For a truly radical idea, take a look at Manan Ahmed's post at Cliopatra, praising the Harvard Faculty of Arts and Sciences in their move to make their research accessible. Ahmed, who has cross posted from the blog to which he is also a regular contributor Chapati Mystery, challenges JSTOR to make itself available to all, and makes a good argument as to why access to published research should be distributed to as wide an audience as possible.
Indeed, although I know that academic publishing has been squeezed by shrinking educational budgets on one side and the troubles of the publishing industry on the other, I have often wondered why other people make money, paltry as it might be in the scale of things, from articles and reviews from which I receive no direct compensation. And I am not even going to start about the so-called "journalist" who re-wrote my first book with made-up conversations, published it to a mass-market, and then sold it to Hollywood. The movie, starring Johnny Depp as John Dillinger, is now in production, which I know because an assistant designer (who also worked on Titanic) called to see if I wanted to give them free advice about the authenticity of their costumes.
I declined, and was unpleasant enough that I have not heard from the production company since. But as I have already pretty much given my book away without a fight, it does make me feel a little breezier about giving other things away too -- and why should that process be hindered by having my work hoarded by entities like The Johns Hopkins University, that started Project Muse on grant money, and now sells access to it, when Hopkins has all the money in the world? I ask you.
Of course, as one of my more radical senior colleagues at Zenith pointed out when that first book of mine saw the light of day, a well-received monograph that secures tenure does also secure several millions of dollars in lifetime income, pension, healthcare and whatnot, and none of these things are to be sneezed at. Furthermore, in the years when I publish, Zenith then has reason to bounce my salary into a slightly higher range in July, and that does result in an enhanced income stream that compounds itself upward over time. So one can make an argument that uncompensated publication of one's intellectual labors has exchange value. But if it weren't for publications like the Women's Review of Books and the small but steady checks I receive from Rutgers University Press (thank you Leslie Mitchner for simultaneous paperback and on-demand publishing! Thank you Amazon for inventing yourself! Thank you History Channel for occasionally putting my mug up there and causing people to look for a book on the New Deal they would not otherwise know about!), and the occasional speaking gig, I would make no direct income on my intellectual work at all. And the vast majority of scholars make far less than I do.
Manan suggests that we all begin to retain copyright to our published work so that we can re-publish in ways that benefit a larger audience. Here's two suggestions: that the AAUP and professional associations that do not do so already make access to JSTOR part of the benefit for unaffiliated scholars (while we're at it, access to health insurance would be good too). But for those of us who are affiliated with institutions that reward us for publishing, it would make sense to establish web pages where we upload PDF's of our published work to our web pages as a gesture towards those who need and want to read it.
For another radical take on the sale of knowledge, check in with Siva Vaidhyanathan at Sivacracy.net.
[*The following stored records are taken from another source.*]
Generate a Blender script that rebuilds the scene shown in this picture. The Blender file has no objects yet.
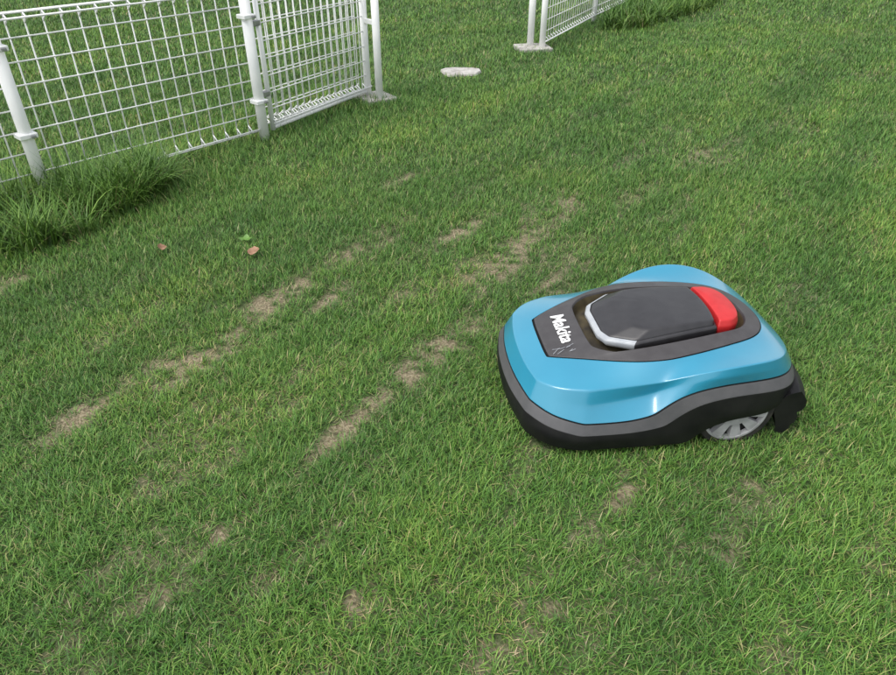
import bpy, bmesh, math, random
import numpy as np
from mathutils import Vector, Matrix
random.seed(4); rng=np.random.default_rng(7)
scene=bpy.context.scene
R=math.radians

# ---------------------------------------------------------------- helpers
def link(o,parent=None):
    scene.collection.objects.link(o)
    if parent: o.parent=parent
    return o
def empty(name,loc=(0,0,0),rz=0):
    e=bpy.data.objects.new(name,None); e.location=loc; e.rotation_euler=(0,0,rz); e.empty_display_size=.1
    return link(e)
def meshobj(name,verts,faces,mat=None,parent=None,smooth=False,mats=None,fm=None):
    me=bpy.data.meshes.new(name); me.from_pydata([tuple(v) for v in verts],[],faces); me.update()
    if mats:
        for m in mats: me.materials.append(m)
        if fm:
            for p,i in zip(me.polygons,fm): p.material_index=i
    elif mat: me.materials.append(mat)
    if smooth:
        for p in me.polygons: p.use_smooth=True
    return link(bpy.data.objects.new(name,me),parent)
def bevel(o,w,seg=2):
    m=o.modifiers.new('bev','BEVEL'); m.width=w; m.segments=seg; m.limit_method='ANGLE'; m.angle_limit=R(30)
    return o
def newmat(name):
    m=bpy.data.materials.new(name); m.use_nodes=True; nt=m.node_tree
    return m,nt,nt.nodes['Principled BSDF']
def noise_mat(name,c1,c2,scale=20,rough=.5,r2=None,bump=0,coat=0,detail=6,obj=True,spec=.5,lo=.35,hi=.65,metal=0):
    m,nt,b=newmat(name); N=nt.nodes; L=nt.links
    tc=N.new('ShaderNodeTexCoord'); n=N.new('ShaderNodeTexNoise'); n.inputs['Scale'].default_value=scale; n.inputs['Detail'].default_value=detail
    L.new(tc.outputs['Object'],n.inputs['Vector'])
    r=N.new('ShaderNodeValToRGB'); r.color_ramp.elements[0].position=lo; r.color_ramp.elements[1].position=hi
    r.color_ramp.elements[0].color=(*c1,1); r.color_ramp.elements[1].color=(*c2,1)
    L.new(n.outputs['Fac'],r.inputs[0]); L.new(r.outputs[0],b.inputs['Base Color'])
    b.inputs['Roughness'].default_value=rough; b.inputs['Coat Weight'].default_value=coat; b.inputs['Coat Roughness'].default_value=.04
    b.inputs['Specular IOR Level'].default_value=spec; b.inputs['Metallic'].default_value=metal
    if r2 is not None:
        mr=N.new('ShaderNodeMapRange'); mr.inputs['From Min'].default_value=.3; mr.inputs['From Max'].default_value=.7
        mr.inputs['To Min'].default_value=rough; mr.inputs['To Max'].default_value=r2
        n2=N.new('ShaderNodeTexNoise'); n2.inputs['Scale'].default_value=scale*.4; n2.inputs['Detail'].default_value=8
        L.new(tc.outputs['Object'],n2.inputs['Vector']); L.new(n2.outputs['Fac'],mr.inputs['Value']); L.new(mr.outputs[0],b.inputs['Roughness'])
    if bump:
        n3=N.new('ShaderNodeTexNoise'); n3.inputs['Scale'].default_value=900; L.new(tc.outputs['Object'],n3.inputs['Vector'])
        bp=N.new('ShaderNodeBump'); bp.inputs['Strength'].default_value=bump; bp.inputs['Distance'].default_value=.001
        L.new(n3.outputs['Fac'],bp.inputs['Height']); L.new(bp.outputs[0],b.inputs['Normal'])
    return m

# ---------------------------------------------------------------- materials
M_blue=noise_mat('blue_paint',(.018,.225,.36),(.023,.25,.39),scale=6,rough=.28,r2=.36,coat=1)
M_panel=noise_mat('charcoal_plastic',(.046,.042,.044),(.060,.056,.058),scale=30,rough=.42,r2=.52,bump=.25)
M_band=noise_mat('grey_plastic',(.075,.075,.08),(.092,.09,.095),scale=30,rough=.5,r2=.6,bump=.3)
M_black=noise_mat('black_plastic',(.005,.005,.006),(.011,.011,.011),scale=18,rough=.5,r2=.62,bump=.3,spec=.3)
M_well=noise_mat('recess_plastic',(.03,.025,.018),(.10,.08,.04),scale=25,rough=.6)
M_lid=noise_mat('lid_plastic',(.026,.025,.028),(.034,.033,.036),scale=30,rough=.3,r2=.4,bump=.15)
M_lip=noise_mat('silver_plastic',(.33,.35,.38),(.41,.43,.45),scale=30,rough=.3)
M_red=noise_mat('red_plastic',(.46,.016,.018),(.54,.024,.026),scale=30,rough=.38,r2=.5)
M_tire=noise_mat('tire_rubber',(.008,.008,.008),(.035,.032,.026),scale=40,rough=.8)
M_hub=noise_mat('hub_plastic',(.30,.30,.31),(.44,.44,.45),scale=30,rough=.5)
M_whitetxt=noise_mat('logo_print',(.75,.75,.74),(.82,.82,.81),scale=60,rough=.5)
M_white=noise_mat('white_coating',(.80,.81,.81),(.88,.88,.87),scale=9,rough=.35,r2=.5)
M_conc=noise_mat('concrete',(.30,.28,.255),(.50,.48,.45),scale=22,rough=.9,bump=.8)
M_steel=noise_mat('bracket_steel',(.22,.22,.23),(.4,.4,.41),scale=30,rough=.4,metal=.7)
M_leaf=noise_mat('dry_leaf',(.22,.11,.065),(.34,.20,.12),scale=50,rough=.7)
M_weed=noise_mat('weed_leaf',(.09,.20,.03),(.13,.27,.04),scale=50,rough=.5)

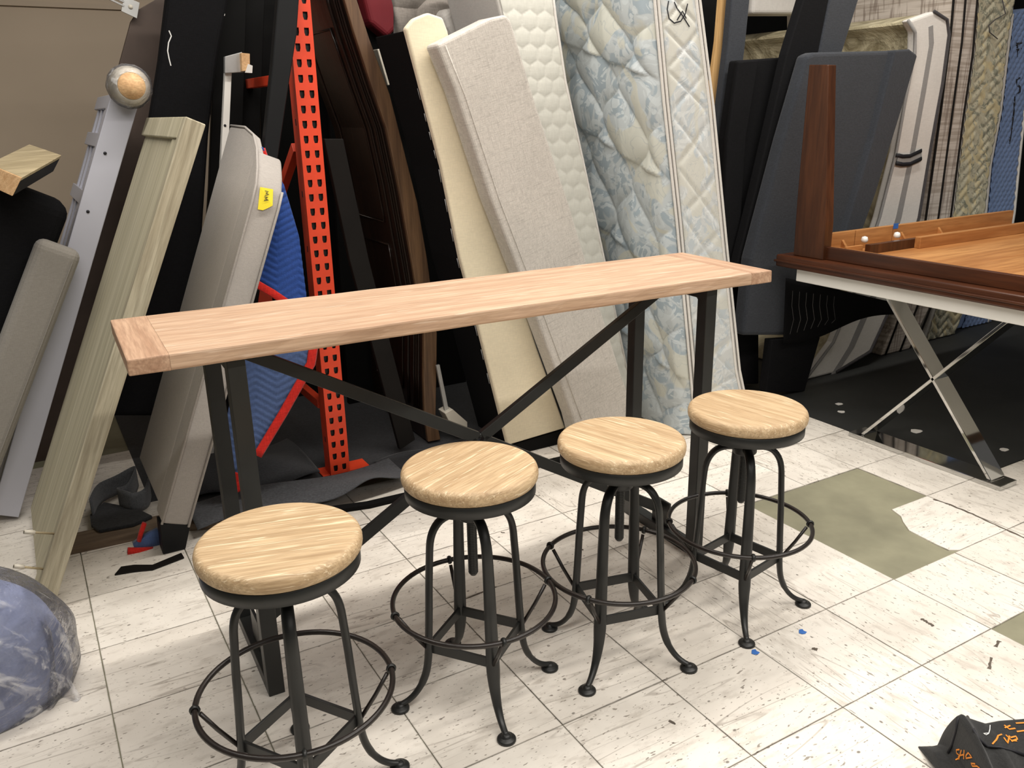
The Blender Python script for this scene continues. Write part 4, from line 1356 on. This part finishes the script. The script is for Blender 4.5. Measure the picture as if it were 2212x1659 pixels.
rf = sheet('rolled_felt_strip', rfn, len(pp) - 1, 4, 'felt', None, 0.005)
tag(rf, 'curled grey felt strip on the floor behind the oak bed end', 'felt strip')
fpad = prism('felt_scrap', [PZ(u, v, 0.028) for u, v in ((195, 1118), (225, 1090), (300, 1105), (330, 1120), (290, 1138), (215, 1152), (198, 1140))], (0, 0, 0.012), 'felt_dark', None, 0.003)
tag(fpad, 'dark felt scrap lying on the wooden kerb', 'felt scrap')
bc = thing('blanket_corner', 'small blue and red blanket corner poking out by the black block foot', 'blanket', PZ(320, 1190))
bm = bmesh.new()
bm_prism(bm, [PY(u, v, -0.07) for u, v in ((288, 1178), (318, 1158), (342, 1146), (345, 1178), (328, 1196), (296, 1200))], (0, 0.03, 0))
bevel(bm, 0.006, 2)
bm_obj('blue_cloth', bm, 'blue_blanket_back', bc, True)
tube('red_binding', [PY(u, v, -0.075) for u, v in ((276, 1190), (300, 1190), (330, 1188))], (0.012, 0.014), 'red_tape', bc, 8)
tube('red_binding', [PY(u, v, -0.06) for u, v in ((312, 1130), (305, 1150), (300, 1168))], (0.008, 0.014), 'red_tape', bc, 8)
sp = prism('splinter_strip', [PZ(u, v, 0.001) for u, v in ((248, 1243), (262, 1226), (290, 1222), (330, 1222), (392, 1196), (398, 1206), (330, 1232), (290, 1236))], (0, 0, 0.004), 'dark_board')
tag(sp, 'dark splintered strip lying on the tiles before the block foot', 'wood strip')
for k, (u, v) in enumerate(((1733, 1365), (1631, 1409))):
    q = PZ(u, v)
    bm = bmesh.new()
    bm_prism(bm, [Vector((q.x + 0.013 * math.cos(a_) * (1.0 if i % 3 else 0.5), q.y + 0.011 * math.sin(a_), 0.0006)) for i, a_ in enumerate([i * math.pi / 4 for i in range(8)])], (0, 0, 0.001))
    o = bm_obj('tape_scrap', bm, 'tape_blue')
    tag(o, 'blue tape scrap on the bare tiles right of the last stool' if k == 0 else 'blue tape scrap under the foot of the last stool', 'tape')

# --- plastic bag with grey-blue contents
bag = thing('plastic_bag', 'clear plastic bag full of grey-blue cloth at bottom left', 'bag', (-0.27, -0.72, 0))


def blob(name, c, rx, ry, rz, mat, wob, seed, n=72, m_=44, parent=bag):
    rnd = random.Random(seed); ph = [rnd.uniform(0, 6) for _ in range(8)]
    def fn(u, v):
        a = u * 2 * math.pi; b = v * math.pi
        x, y, z = math.sin(b) * math.cos(a), math.sin(b) * math.sin(a), math.cos(b)
        k = 1 + wob * (math.sin(5 * x + ph[0] + 3 * z) * math.cos(4 * y + ph[1]) + 0.5 * math.sin(11 * z + 7 * x + ph[2]) * math.cos(9 * y + ph[3]))
        zz = c[2] + rz * z * k
        flare = 1.0 + (0.14 * max(0, -z) ** 2)
        return Vector((c[0] + rx * x * k * flare, c[1] + ry * y * k * flare, max(0.003, zz)))
    return sheet(name, fn, n, m_, mat, parent)


MT['bag_cloth'] = fabric('grey_blue_cloth', srgb(150, 160, 194), 200, 0.1, 0.2, stain=0.3)
blob('cloth_contents', (-0.325, -0.69, 0.10), 0.258, 0.178, 0.240, 'bag_cloth', 0.03, 3)
blob('plastic_film', (-0.315, -0.69, 0.11), 0.275, 0.19, 0.25, 'plastic', 0.035, 5)


def tailfn(u, v):
    a = lerp_path([(95, 1330), (128, 1400), (150, 1465), (186, 1520)], v); b = lerp_path([(70, 1370), (85, 1440), (92, 1500), (100, 1545)], v)
    U = b[0] + (a[0] - b[0]) * u; V = b[1] + (a[1] - b[1]) * u
    q = PY(U, V, -0.80 - 0.02 * math.sin(u * 9 + v * 7) + 0.05 * (1 - v))
    q.z = max(q.z, 0.002)
    return q


sheet('film_tail', tailfn, 24, 30, 'plastic', bag)

# --- black canvas bag with orange lettering, bottom right
cb_ = thing('canvas_bag', 'crumpled black canvas bag with orange lettering at bottom right corner', 'bag', (1.7, -2.15, 0))
sil = [(2004, 1662), (2010, 1640), (2018, 1626), (2040, 1624), (2052, 1616), (2060, 1580), (2068, 1546), (2078, 1541), (2092, 1549), (2112, 1556), (2130, 1562), (2160, 1556), (2212, 1552), (2260, 1540)]
o0 = PZ(2008, 1650); dirr = Vector((_RX.x, _RX.y, 0)).normalized(); fwd = Vector((_FW.x, _FW.y, 0)).normalized()


def bagfn(u, v):
    k = u * (len(sil) - 1); i = min(int(k), len(sil) - 2); f = k - i
    U = sil[i][0] + (sil[i + 1][0] - sil[i][0]) * f; V = sil[i][1] + (sil[i + 1][1] - sil[i][1]) * f
    # ridge point: where the silhouette ray crosses the vertical plane through o0 along dirr
    d = ray(U, V); t_ = (o0 - CAM).dot(fwd) / d.dot(fwd)
    r = CAM + d * t_
    zr = max(0.012, r.z)
    # profile: back foot -> ridge -> front foot
    if v < 0.25:
        w_ = v / 0.25
        p_ = Vector((r.x, r.y, 0)) + fwd * (0.05 * (1 - w_)); z = zr * (w_ ** 0.6)
    else:
        w_ = (v - 0.25) / 0.75
        p_ = Vector((r.x, r.y, 0)) - fwd * (0.30 * w_)
        z = zr * (1 - w_ ** 1.6) + 0.012 * math.sin(u * 26 + w_ * 3) * w_ * (1 - w_) * 4
    return Vector((p_.x, p_.y, max(0.003, z)))


cv = sheet('canvas', bagfn, 120, 50, 'canvas', cb_, 0.002)
flapsil = [(2090, 1548), (2104, 1578), (2118, 1600), (2132, 1612), (2160, 1614), (2190, 1622), (2215, 1632)]
hb_ = bvh_of([cv])


def on_bag(U, V, lift=0.004):
    h_ = hb_.ray_cast(CAM, ray(U, V).normalized())
    if h_[0] is None: return PZ(U, V, 0.02)
    return h_[0] - ray(U, V).normalized() * lift


tube('flap_binding', [on_bag(U, V, 0.002) for U, V in flapsil], 0.0032, 'ink', cb_, 6)
tube('edge_binding', [on_bag(U, V, 0.002) for U, V in ((2070, 1550), (2064, 1580), (2056, 1608), (2048, 1626))], 0.003, 'ink', cb_, 6)
bm = bmesh.new()
S_ = [[(2074, 1619), (2067, 1620), (2068, 1627), (2073, 1631), (2071, 1639), (2065, 1642)],
      [(2078, 1620), (2072, 1642)], [(2084, 1620), (2083, 1640)], [(2074, 1632), (2084, 1630)],
      [(2088, 1632), (2093, 1626), (2101, 1636), (2088, 1638), (2088, 1632)],
      [(2108, 1650), (2099, 1649), (2102, 1655), (2112, 1655), (2118, 1660)],
      [(2164, 1587), (2156, 1590), (2152, 1599), (2144, 1608)],
      [(2168, 1594), (2176, 1606), (2180, 1590)], [(2172, 1588), (2184, 1600), (2196, 1601)], [(2182, 1594), (2194, 1591), (2197, 1597), (2184, 1602)],
      [(2169, 1567), (2180, 1576), (2193, 1574)], [(2170, 1573), (2182, 1568)], [(2196, 1581), (2212, 1579)], [(2194, 1563), (2212, 1562)]]
ribbon_px(bm, hb_, S_, 0.0032, 0.0015)
bm_obj('orange_lettering', bm, 'orange_ink', cb_)
bm = bmesh.new(); ribbon_px(bm, hb_, [[(2139, 1567), (2138, 1576), (2136, 1584), (2124, 1585), (2130, 1588), (2136, 1585)]], 0.0016)
bm_obj('loose_thread', bm, 'thread', cb_)

# drop build-time helper properties
for o in bpy.data.objects:
    if '_org' in o: del o['_org']
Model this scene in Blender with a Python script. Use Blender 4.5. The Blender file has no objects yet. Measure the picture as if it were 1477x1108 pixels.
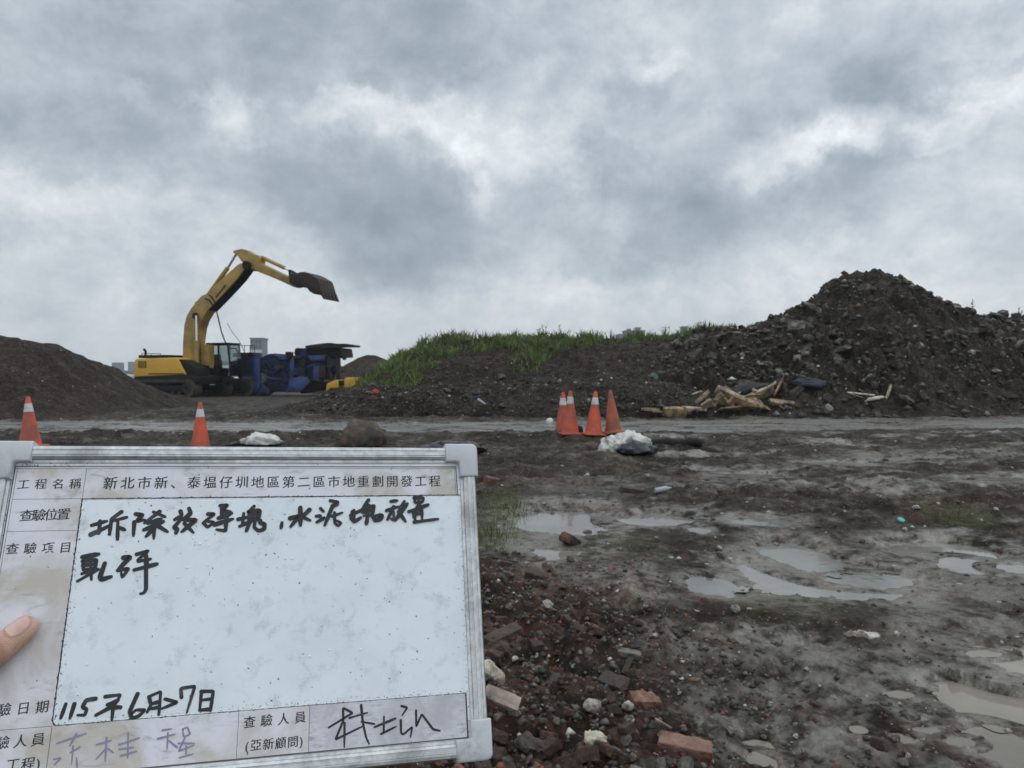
import bpy, bmesh, math, random
import numpy as np
from mathutils import Vector, Matrix, Euler
random.seed(7); RNG = np.random.default_rng(11)
S = bpy.context.scene
COL = S.collection
R = math.radians

# ------------------------------------------------------------------ camera, sky, sun, exposure
EYE = 1.5
PITCH = 0.0082
F = 1100.0 / 1477.0                       # focal length in picture widths
cd = bpy.data.cameras.new('camera'); cam = bpy.data.objects.new('camera', cd); COL.objects.link(cam)
cam.location = (0, 0, EYE); cam.rotation_euler = (math.pi / 2 - PITCH, 0, 0)
cd.sensor_fit = 'HORIZONTAL'; cd.sensor_width = 36.0; cd.lens = 36.0 * F
cd.clip_start = 0.02; cd.clip_end = 9000
cd.dof.use_dof = True; cd.dof.focus_distance = 0.72; cd.dof.aperture_fstop = 27.0
S.camera = cam
SUN_EL, SUN_AZ = R(52), R(70)             # behind the cloud, high on the right (azimuth from +Y towards +X)
sd = bpy.data.lights.new('sun', 'SUN'); sun = bpy.data.objects.new('sun', sd); COL.objects.link(sun)
sd.energy = 0.7; sd.angle = R(50); sd.color = (1.0, 0.97, 0.93)
sdir = Vector((math.sin(SUN_AZ) * math.cos(SUN_EL), math.cos(SUN_AZ) * math.cos(SUN_EL), math.sin(SUN_EL)))
sun.rotation_euler = sdir.to_track_quat('Z', 'Y').to_euler(); sun.location = sdir * 50
S.view_settings.view_transform = 'Standard'; S.view_settings.look = 'None'
S.view_settings.exposure = 0.0; S.view_settings.gamma = 1.0

class NT:
    """small helper to write node trees"""
    def __init__(s, tree): s.t = tree
    def n(s, typ, ins=None, **kw):
        nd = s.t.nodes.new(typ)
        for k, v in kw.items(): setattr(nd, k, v)
        for k, v in (ins or {}).items(): s.put(nd.inputs[k], v)
        return nd
    def put(s, sock, v):
        if isinstance(v, bpy.types.NodeSocket): s.t.links.new(v, sock)
        elif isinstance(v, (tuple, list)) and sock.type == 'RGBA' and len(v) == 3: sock.default_value = (*v, 1)
        else: sock.default_value = v
    def math(s, op, a, b=0.0, c=0.0, clamp=False):
        nd = s.t.nodes.new('ShaderNodeMath'); nd.operation = op; nd.use_clamp = clamp
        for i, v in enumerate((a, b, c)): s.put(nd.inputs[i], v)
        return nd.outputs[0]
    def vmath(s, op, a, b=(0, 0, 0), out=0):
        nd = s.t.nodes.new('ShaderNodeVectorMath'); nd.operation = op
        s.put(nd.inputs[0], a); s.put(nd.inputs[1], b)
        return nd.outputs[out]
    def scale(s, a, f):
        nd = s.t.nodes.new('ShaderNodeVectorMath'); nd.operation = 'SCALE'
        s.put(nd.inputs[0], a); s.put(nd.inputs['Scale'], f); return nd.outputs[0]
    def noise(s, vec, scale, detail=4.0, rough=0.55, dist=0.0, col=False):
        nd = s.n('ShaderNodeTexNoise', {'Vector': vec, 'Scale': scale, 'Detail': detail, 'Roughness': rough, 'Distortion': dist})
        return nd.outputs['Color' if col else 0]
    def mapr(s, v, a, b, c=0.0, d=1.0, smooth=True):
        nd = s.n('ShaderNodeMapRange', {'Value': v, 'From Min': a, 'From Max': b, 'To Min': c, 'To Max': d})
        nd.interpolation_type = 'SMOOTHSTEP' if smooth else 'LINEAR'
        return nd.outputs[0]
    def mix(s, f, a, b, typ='MIX'):
        nd = s.t.nodes.new('ShaderNodeMix'); nd.data_type = 'RGBA'; nd.blend_type = typ
        s.put(nd.inputs[0], f); s.put(nd.inputs[6], a); s.put(nd.inputs[7], b)
        return nd.outputs[2]
    def ramp(s, v, stops, interp='LINEAR'):
        nd = s.n('ShaderNodeValToRGB', {'Fac': v}); cr = nd.color_ramp; cr.interpolation = interp
        while len(cr.elements) < len(stops): cr.elements.new(0.5)
        for e, (p, c) in zip(cr.elements, stops): e.position = p; e.color = (*c, 1)
        return nd.outputs[0]

def px_dir(px, py):
    """unit direction of a picture point of the 1477x1108 photograph"""
    x = (px - 738.5) / 1100; y = -(py - 554) / 1100
    v = Vector((x, math.cos(PITCH) + y * math.sin(PITCH), -math.sin(PITCH) + y * math.cos(PITCH)))
    return v.normalized()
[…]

Siva's books have been groundbreaking in discussing these issues, and he is an important voice in the current discussion about Google.books and their ambitious and controversial attempt to upload all published knowledge to the web.
They grow up so fast!
14 hours ago
3 comments:
Great post, TR. I'm all for opening the floodgates--if my work might reach 50 instead of 40 people, then who is JSTOR and Project Muse to hoard that intellectual gold mine? Why not let 1,000 flowers bloom, and all that?
But, I wonder what your cross-disciiplinary readership will have to say. As historians we are in the comparatively enviable position of having more than a tiny number of university presses and journals interested in publishing our work, which is not the case for people in English departments (except for cultural studies, but even then it's a small market), art history, philosophy, and foreign languages, for example. And, some historians have even figured out how to make money writing something other than textbooks, although that's still as I understand it the best way to go if filthy lucre is your game. But if you're writing books in a field where you're lucky to find anyone interested in publishing them, then perhaps one's intellectual labor could be understood as a contribution to sustain the few publishers who still publish those books. And too, I'm reluctant to punish our heroic academic presses for the budgetary malfeasance of state legislatures who would I'm sure be very pleased to fund only books published by Bob Jones University Press and the Creation Institute.
What's a Marxist feminist girl to do?
Historiann.com
it was really funny to graduate college and realize academic journals were now largely out of my reach. After all, when I used JSTOR in school my main focus was getting a good grade (okay, and that whole learning thing), and now i am more motivated to do something useful with all that knowledge.
There has been an ongoing debate about this for the last several years in the field of anthropology. Check out Savageminds.org for several recent posts about Open Access and the "reasons" why large organizations are not moving very quickly to push them.